Died: April 12, 1981

 

It has been 55 years since 'The Brown Bomber' graced the squared circle and his reign as heavyweight champion remains the standard by which all others are measured.  Louis ruled the heavyweights for 11 years 8 months and 7 days and defended his title 25 times.  Who knows how many more he could have racked up had it not been for World War II?  Forty doesn’t seem out of the question.  It’s just as well that Louis didn’t get the chance to try because the heavyweight division, even at its best, was never 40 fighters deep.

 

Joe Louis is the single greatest champion boxing ever produced.  He bossed the heavyweight title for an astonishing twelve years between 1937 and 1949.  Nor was he a champion who, like John Sullivan or Jack Dempsey, racked up championship years in inactivity.  Rather he was the most fightingist champion of them all, boxing twenty-five successful defenses despite the rude interruption that was the Second World War, a conflict that Louis famously claimed the inevitability of victory in because “ we’re on God’s side.”  No figure was capable of discharging the wired racial tensions that ruled USA in this time completely, but Joe came close; a legitimately beloved American hero.

 

And one of the very greatest boxers to have ever drawn breath.

 

Louis has a single prime loss, if a fighter who has spent fewer than two years boxing as a professional can be considered primed, to former heavyweight champion Max Schmeling in 1936.  He avenged it in utterly devastating fashion two years later by way of a first round knockout in what may be the single most significant prizefight in history, fought close to the eve of the outbreak of war between a black American and Nazi propaganda puppet Max Schmeling (who in reality was a decent, moral man).  Still celebrated as one of the greatest displays of controlled savagery in ring history, Louis may even have bettered it, albeit in less dramatic circumstances, against the 250-pound Buddy Baer.  Outweighed by more than forty pounds, Louis slaughtered Baer in a more cultured fashion than he had slaughtered Schmeling.  Enlisting in the army days later, Louis went slightly stale during his enforced ring exodus, raising the terrifying prospect that like his lone heavyweight peer Muhammad Ali, Joe’s absolute peak may have been sabotaged by wider conflict.

 

Before he even lifted the title Louis had defeated former champions Max Baer, Jack Sharkey and Primo Carnera, all by devastating knockout and in one-sided fashion.  Taking the title from Jim Braddock, he twice defeated his successor, Jersey Joe Walcott having met all but one of the men to even briefly hold the #1 contendership to his title, defeating all of them.

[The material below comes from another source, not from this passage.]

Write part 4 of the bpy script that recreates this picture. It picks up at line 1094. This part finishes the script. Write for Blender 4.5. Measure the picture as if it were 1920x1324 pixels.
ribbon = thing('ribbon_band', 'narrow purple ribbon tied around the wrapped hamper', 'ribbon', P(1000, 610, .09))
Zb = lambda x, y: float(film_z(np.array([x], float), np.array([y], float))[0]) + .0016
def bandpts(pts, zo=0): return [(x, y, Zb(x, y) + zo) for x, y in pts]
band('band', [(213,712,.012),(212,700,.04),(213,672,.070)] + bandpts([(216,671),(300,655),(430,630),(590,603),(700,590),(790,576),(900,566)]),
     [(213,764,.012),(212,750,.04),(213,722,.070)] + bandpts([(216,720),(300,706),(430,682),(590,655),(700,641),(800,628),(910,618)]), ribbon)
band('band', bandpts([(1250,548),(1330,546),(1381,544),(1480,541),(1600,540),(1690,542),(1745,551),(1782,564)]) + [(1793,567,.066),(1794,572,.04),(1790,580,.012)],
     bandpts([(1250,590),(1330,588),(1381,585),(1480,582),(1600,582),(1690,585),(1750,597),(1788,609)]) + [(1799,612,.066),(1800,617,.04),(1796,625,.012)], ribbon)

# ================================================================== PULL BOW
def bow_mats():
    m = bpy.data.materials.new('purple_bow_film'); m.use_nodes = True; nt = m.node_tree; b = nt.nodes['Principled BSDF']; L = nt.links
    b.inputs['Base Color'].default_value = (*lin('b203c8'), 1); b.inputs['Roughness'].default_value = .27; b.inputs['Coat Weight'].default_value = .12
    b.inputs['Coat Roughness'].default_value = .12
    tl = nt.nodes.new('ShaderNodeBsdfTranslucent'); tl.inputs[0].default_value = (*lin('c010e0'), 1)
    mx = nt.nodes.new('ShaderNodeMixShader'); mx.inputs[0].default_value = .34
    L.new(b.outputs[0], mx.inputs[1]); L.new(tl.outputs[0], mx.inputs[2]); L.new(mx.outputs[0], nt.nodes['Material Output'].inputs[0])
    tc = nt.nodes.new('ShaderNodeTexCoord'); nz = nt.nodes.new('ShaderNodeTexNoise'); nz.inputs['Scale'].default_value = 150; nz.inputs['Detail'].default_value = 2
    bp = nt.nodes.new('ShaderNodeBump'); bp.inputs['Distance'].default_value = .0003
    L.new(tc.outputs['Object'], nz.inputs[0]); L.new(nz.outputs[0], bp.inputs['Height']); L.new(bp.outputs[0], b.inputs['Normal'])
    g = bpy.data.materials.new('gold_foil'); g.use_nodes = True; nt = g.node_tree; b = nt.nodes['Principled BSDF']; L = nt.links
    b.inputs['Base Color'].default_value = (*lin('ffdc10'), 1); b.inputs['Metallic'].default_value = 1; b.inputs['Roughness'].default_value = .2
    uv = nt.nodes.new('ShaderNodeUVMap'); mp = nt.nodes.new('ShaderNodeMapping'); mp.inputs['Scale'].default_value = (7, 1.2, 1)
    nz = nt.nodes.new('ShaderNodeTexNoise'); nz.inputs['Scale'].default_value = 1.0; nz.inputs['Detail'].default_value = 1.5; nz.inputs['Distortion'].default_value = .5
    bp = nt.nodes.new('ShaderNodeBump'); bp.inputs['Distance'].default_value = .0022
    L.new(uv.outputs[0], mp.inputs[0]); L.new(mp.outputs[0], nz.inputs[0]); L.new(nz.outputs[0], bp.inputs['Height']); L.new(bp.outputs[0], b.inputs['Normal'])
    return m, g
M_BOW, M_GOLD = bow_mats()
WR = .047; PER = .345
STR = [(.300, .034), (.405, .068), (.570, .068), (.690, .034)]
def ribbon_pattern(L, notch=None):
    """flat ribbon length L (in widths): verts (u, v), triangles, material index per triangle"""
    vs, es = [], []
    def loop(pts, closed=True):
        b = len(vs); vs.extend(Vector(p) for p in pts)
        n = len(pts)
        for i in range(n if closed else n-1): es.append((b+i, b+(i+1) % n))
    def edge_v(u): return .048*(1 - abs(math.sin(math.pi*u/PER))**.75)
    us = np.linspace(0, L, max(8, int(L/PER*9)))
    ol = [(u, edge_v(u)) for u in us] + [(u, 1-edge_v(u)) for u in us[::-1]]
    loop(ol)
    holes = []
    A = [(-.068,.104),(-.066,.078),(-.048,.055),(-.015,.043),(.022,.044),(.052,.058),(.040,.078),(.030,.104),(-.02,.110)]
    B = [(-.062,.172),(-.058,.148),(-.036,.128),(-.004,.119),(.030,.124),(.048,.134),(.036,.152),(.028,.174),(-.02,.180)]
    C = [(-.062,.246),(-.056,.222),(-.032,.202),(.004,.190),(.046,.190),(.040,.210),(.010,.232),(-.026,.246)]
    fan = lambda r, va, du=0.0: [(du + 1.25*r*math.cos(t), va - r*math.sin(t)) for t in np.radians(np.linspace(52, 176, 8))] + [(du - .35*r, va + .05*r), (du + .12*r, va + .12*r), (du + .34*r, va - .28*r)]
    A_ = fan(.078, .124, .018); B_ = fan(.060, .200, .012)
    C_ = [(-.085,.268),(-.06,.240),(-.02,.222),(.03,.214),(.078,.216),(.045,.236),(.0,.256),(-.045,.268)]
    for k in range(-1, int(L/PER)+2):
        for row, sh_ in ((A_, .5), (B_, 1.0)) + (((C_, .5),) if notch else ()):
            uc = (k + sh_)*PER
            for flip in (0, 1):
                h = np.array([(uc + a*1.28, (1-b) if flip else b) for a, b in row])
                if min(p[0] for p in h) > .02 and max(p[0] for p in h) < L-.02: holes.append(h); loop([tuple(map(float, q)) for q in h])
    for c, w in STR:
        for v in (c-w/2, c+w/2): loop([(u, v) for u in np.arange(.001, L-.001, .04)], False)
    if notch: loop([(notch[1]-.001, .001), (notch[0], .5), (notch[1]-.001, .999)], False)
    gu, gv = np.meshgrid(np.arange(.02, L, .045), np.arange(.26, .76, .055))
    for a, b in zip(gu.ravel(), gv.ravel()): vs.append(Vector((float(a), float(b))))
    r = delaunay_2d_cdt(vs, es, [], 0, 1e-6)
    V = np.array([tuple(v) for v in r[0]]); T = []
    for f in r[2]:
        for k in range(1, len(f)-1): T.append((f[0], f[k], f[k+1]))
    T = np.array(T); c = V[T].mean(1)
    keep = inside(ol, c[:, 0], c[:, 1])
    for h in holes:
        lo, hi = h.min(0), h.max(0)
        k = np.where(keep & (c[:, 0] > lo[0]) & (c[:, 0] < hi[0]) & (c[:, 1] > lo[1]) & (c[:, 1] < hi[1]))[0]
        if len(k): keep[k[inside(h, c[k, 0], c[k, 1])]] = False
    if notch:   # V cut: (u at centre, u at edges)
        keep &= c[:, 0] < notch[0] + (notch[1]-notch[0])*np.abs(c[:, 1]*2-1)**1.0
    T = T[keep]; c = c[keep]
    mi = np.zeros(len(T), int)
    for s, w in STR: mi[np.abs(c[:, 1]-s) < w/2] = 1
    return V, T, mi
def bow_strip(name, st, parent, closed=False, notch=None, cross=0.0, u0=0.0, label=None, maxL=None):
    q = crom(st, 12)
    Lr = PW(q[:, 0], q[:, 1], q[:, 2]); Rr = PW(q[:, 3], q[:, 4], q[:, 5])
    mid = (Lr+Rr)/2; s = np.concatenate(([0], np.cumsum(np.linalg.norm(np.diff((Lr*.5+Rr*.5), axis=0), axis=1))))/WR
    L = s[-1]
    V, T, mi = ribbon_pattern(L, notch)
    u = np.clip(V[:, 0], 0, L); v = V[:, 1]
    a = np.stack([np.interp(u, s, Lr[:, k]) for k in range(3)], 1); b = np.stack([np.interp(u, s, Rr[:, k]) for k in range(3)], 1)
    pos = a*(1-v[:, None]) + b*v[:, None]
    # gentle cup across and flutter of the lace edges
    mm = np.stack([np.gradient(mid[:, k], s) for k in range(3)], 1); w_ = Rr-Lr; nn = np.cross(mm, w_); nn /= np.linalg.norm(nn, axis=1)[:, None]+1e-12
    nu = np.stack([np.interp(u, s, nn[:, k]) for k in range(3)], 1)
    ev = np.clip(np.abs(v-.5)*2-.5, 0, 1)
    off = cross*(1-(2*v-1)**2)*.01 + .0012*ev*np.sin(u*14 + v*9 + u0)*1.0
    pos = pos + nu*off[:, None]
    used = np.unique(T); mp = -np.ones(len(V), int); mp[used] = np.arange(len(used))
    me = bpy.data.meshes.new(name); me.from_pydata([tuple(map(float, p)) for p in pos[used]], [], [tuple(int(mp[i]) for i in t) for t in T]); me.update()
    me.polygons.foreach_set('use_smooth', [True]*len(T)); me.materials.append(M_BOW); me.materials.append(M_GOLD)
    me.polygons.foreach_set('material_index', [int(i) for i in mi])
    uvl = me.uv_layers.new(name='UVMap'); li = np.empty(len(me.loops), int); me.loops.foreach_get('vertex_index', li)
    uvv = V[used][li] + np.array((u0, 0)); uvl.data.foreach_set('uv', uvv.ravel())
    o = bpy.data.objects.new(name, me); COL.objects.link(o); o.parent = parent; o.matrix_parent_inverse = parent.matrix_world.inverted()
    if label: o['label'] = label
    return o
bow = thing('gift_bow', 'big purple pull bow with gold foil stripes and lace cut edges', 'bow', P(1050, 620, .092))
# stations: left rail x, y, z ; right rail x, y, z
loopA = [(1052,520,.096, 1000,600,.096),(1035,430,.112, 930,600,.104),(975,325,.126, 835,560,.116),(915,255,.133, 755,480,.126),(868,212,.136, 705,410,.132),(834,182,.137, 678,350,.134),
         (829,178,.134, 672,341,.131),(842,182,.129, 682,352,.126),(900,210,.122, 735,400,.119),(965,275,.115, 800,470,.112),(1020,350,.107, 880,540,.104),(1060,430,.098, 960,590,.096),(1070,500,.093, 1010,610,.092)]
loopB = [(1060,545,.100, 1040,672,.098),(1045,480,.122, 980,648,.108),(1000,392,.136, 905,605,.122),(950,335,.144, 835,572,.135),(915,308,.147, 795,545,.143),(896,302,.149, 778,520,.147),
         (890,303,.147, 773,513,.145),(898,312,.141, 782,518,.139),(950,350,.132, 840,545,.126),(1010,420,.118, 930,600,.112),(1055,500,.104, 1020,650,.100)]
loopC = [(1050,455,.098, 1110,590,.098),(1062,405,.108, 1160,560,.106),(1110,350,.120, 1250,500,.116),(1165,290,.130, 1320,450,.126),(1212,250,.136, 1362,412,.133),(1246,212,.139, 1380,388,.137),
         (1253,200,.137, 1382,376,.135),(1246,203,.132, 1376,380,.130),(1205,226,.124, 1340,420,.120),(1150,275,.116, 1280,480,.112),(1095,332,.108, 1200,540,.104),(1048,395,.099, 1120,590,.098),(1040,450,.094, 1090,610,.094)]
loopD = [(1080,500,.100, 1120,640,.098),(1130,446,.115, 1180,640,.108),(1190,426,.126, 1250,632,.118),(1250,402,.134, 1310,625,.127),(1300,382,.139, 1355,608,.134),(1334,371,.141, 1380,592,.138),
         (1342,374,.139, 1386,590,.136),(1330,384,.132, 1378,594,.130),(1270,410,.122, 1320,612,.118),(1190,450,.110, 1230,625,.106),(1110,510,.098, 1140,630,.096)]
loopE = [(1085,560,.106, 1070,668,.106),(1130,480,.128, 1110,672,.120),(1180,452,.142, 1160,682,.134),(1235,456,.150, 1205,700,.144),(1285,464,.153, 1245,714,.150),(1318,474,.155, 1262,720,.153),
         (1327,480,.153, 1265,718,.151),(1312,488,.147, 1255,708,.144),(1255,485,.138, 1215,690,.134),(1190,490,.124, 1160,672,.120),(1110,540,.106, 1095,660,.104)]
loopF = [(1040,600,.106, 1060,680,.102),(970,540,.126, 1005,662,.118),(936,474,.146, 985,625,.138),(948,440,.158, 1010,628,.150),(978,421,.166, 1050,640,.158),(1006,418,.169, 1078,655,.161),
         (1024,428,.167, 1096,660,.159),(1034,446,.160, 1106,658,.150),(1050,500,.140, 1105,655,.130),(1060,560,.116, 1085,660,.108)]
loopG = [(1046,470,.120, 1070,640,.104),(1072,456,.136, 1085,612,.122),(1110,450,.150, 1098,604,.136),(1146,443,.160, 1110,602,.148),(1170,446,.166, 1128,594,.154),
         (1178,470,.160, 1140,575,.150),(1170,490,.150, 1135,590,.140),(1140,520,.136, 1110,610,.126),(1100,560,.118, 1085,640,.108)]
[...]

He retired (briefly) in 1948 as the undefeated, undisputed heavyweight champion of the world.  His comeback two years later was doomed from the beginning, but even devoid of his legendary speed he was so superb a boxer as to be able to decision the top contenders he faced, men like Jimmy Bivins and Cesar Brion.  Only other all-time great fighters were able to defeat him, Ezzard Charles outboxing him to a decision, and a superb Rocky Marciano forcing a heartbreaking stoppage.

 

It is very possible that the heavyweight capable of beating him in his devastating prime of 1938-1942 had not yet been born.

 

Louis’ greatness wasn’t just about how many fights he won but the way he won them.  His punches were short, crisp and delivered straight from the shoulder with perfect leverage and balance.  His footwork was economical and his ring intelligence was underrated.  He knocked out fighters small and tall, fat and thin and no matter what his opponents tried, they knew even before the fight they couldn’t win.  His was a style that could have thrived in any era and that’s something that can rarely be said of any fighter.

 

Undoubtedly deserves to dine at boxing's top table.